▸ STORED DATA:
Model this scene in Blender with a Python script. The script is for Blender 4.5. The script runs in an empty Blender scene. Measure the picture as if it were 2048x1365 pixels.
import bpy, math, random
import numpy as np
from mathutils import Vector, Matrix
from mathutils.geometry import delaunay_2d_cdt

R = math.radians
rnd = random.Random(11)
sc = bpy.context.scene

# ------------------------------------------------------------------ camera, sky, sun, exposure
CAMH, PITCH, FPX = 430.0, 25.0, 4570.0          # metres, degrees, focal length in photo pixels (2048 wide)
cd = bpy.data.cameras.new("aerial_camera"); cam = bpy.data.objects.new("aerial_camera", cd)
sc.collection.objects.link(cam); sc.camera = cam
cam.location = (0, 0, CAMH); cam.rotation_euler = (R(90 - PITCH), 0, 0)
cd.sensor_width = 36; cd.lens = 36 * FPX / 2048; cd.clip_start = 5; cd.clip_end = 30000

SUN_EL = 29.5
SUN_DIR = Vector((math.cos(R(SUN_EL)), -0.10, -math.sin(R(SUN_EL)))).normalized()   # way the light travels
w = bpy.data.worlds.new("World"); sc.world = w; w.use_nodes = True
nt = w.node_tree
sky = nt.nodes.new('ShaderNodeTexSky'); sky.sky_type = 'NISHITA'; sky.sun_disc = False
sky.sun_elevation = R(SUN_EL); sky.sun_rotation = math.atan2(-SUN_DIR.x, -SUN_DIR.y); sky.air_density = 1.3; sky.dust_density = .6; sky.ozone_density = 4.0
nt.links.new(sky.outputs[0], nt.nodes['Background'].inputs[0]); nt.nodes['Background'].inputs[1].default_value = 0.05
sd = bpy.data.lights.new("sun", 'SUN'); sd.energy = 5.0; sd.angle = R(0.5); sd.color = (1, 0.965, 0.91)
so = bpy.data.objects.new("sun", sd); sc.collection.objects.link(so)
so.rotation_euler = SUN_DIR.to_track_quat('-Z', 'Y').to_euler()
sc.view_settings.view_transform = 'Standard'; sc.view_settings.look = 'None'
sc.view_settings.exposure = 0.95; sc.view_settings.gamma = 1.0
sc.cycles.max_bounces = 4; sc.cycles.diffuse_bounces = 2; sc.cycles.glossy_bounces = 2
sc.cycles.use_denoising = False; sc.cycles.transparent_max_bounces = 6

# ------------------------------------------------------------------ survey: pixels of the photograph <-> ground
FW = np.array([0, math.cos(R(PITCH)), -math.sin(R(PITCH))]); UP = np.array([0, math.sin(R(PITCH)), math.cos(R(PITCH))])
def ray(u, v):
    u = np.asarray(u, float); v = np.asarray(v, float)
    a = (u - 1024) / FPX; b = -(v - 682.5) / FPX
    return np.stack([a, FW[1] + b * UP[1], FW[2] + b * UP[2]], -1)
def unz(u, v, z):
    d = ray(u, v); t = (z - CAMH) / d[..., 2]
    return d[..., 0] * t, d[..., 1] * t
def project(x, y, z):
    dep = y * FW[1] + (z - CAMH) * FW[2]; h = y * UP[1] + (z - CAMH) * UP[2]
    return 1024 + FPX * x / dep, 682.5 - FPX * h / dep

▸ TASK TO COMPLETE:
Each line from the top of the material above through the line with "cd.sensor_width = 36;" must be echoed exactly, and no other line.

▸ ANSWER BELOW:
Model this scene in Blender with a Python script. The script is for Blender 4.5. The script runs in an empty Blender scene. Measure the picture as if it were 2048x1365 pixels.
import bpy, math, random
import numpy as np
from mathutils import Vector, Matrix
from mathutils.geometry import delaunay_2d_cdt

R = math.radians
rnd = random.Random(11)
sc = bpy.context.scene

# ------------------------------------------------------------------ camera, sky, sun, exposure
CAMH, PITCH, FPX = 430.0, 25.0, 4570.0          # metres, degrees, focal length in photo pixels (2048 wide)
cd = bpy.data.cameras.new("aerial_camera"); cam = bpy.data.objects.new("aerial_camera", cd)
sc.collection.objects.link(cam); sc.camera = cam
cam.location = (0, 0, CAMH); cam.rotation_euler = (R(90 - PITCH), 0, 0)
cd.sensor_width = 36; cd.lens = 36 * FPX / 2048; cd.clip_start = 5; cd.clip_end = 30000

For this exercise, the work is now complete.